Milan, all'inferno in tre giorni

Leggi al commento al momento dei rossoneri dopo i ko con Juventus e Paris Saint Germain
Milan, all'inferno in tre giorni© Getty Images
Xavier Jacobelli
4 min

In tre giorni il Milan è andato all’inferno e lì è rimasto. Prima la sconfitta con la Juve, poi la resa incondizionata al Psg che non ha mai vinto la Champions League e dagli ottavi in poi patisce le gare a eliminazione diretta, ma nella fase a gironi è tremendo: nelle ultime cinque edizioni ha perso solo 5 partite su 33, inanellando 21 vittorie e 7 pareggi. Adesso, la qualificazione si complica maledettamente per i rossoneri, ultimi e scavalcati dal Borussia che, battendo il Newcastle, l’ha agganciato. La verità, lapalissiana e cruda è che il Psg ha Mbappé, un micidiale Mbappé e il Milan ha Leao, un deludente Leao: in Europa la differenza si nota, come si nota che i rossoneri in tre partite non hanno mai segnato. Eppure, nella bolgia del Parco, la partenza a razzo dei francesi non aveva intimorito più di tanto gli avversari i quali hanno avuto il merito di non scomporsi, prendendo progressivamente campo. E, questo, nonostante l’abbrivio difficile di Thiaw, poi sostituito da Calabria nella ripresa: a San Siro, l’errore fatale contro la Juve aveva lasciato il Milan in dieci dal 40’; a Parigi, l’ammonizione dopo appena 227 secondi, decisa dal troppo casalingo arbitro sloveno VIncic che ha graziato a ripetizione i ruvidi interventi francesi e ha diretto male. Per la prima volta nella sua storia in Champions League, il Milan è andato in campo tutto straniero, allineando però più francesi del Psg nelle cui fila c’era l’unico italiano (Donnarumma), alle prese con la partita del cuore e l’impietosa contestazione degli antichi tifosi. Anche in trasferta, non l’hanno ancora perdonato, riservandogli cori ostili e insulti beceri, chiassoso prologo di ciò che accadrà il 7 novembre a San Siro.

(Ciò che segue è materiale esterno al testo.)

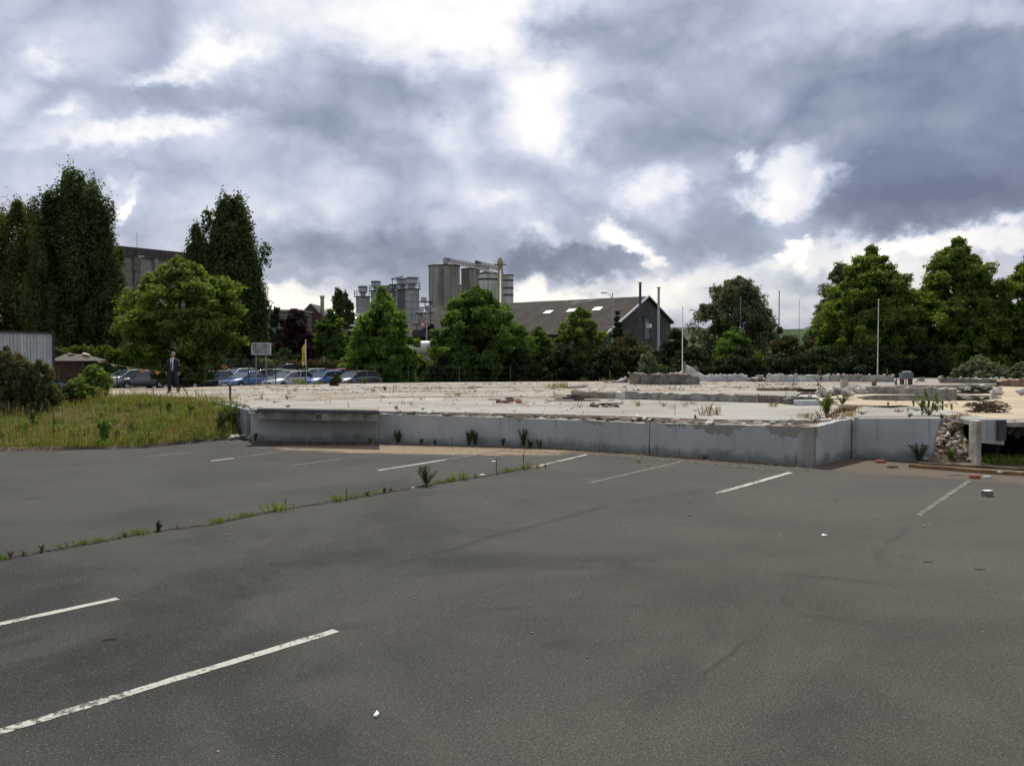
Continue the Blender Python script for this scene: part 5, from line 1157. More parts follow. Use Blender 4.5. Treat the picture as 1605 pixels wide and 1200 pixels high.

Mbappè protagonista, Leao no

Tatticamente bloccata dagli schieramenti a specchio, la partita ha sussultato prima con il tiro di Mbappé parato da Maignan e poi con una conclusione di Leao. Mbappé e Leao erano i protagonisti annunciati dell’incontro e volevano onorarlo. Il primo c’è riuscito alla grande, il secondo no: la Champions dovrebbe essere l’habitat naturale del portoghese, ma ancora non lo è. Mbappé, invece, è Mbappé: chi, se non lui, imbeccato alla mezz’ora dal diciassettenne Zaire-Emery, poteva rompere gli argini fulminando Tomori e Maignan con una giocata degna della sua fama che in Champions ha prodotto numeri impressionanti (65 presenze, 42 gol e 20 assist: chapeau). I Riccardi, la famiglia milanista vicina di casa presso la quale Kylian ha trascorso molti giorni della sua infanzia, hanno raccontato come il piccolo diavolo fosse talmente rossonero da scagliare il telecomando contro il televisore quando il Diavolo perdeva. Al Parco dei Principi, nella porta di Maignan il fuoriclasse del Psg ha scagliato un pallone imprendibile. Dicono: fare facilmente ciò che gli altri trovano difficile, è talento; fare ciò che è impossibile al talento, è genio (cit. Henry Frederic Amiel, filosofo svizzero). Mbappé è un genio del calcio, nel finale ha preso anche un palo. Dopo il suo assolo, la replica del Milan è stata generosa, epperò velleitaria: è andata a sbattere contro la cronica incapacità di segnare, scoraggiato dalla difesa tranquilla degli avversari. Graziata dal fallo di Ugarte su Musah che ha annullato il raddoppio di Dembélé, la squadra di Pioloi ha capitolato sotto i colpi di Kolo Muani e di Kangin Lee, rendendo amarissima la duecentesima partita rossonera di Pioli. Che ha un solo centravanti di ruolo, stoico stanakovista dannatamente solo. Purtroppo, si vede. Domenica, a Napoli, ci sarà da soffrire.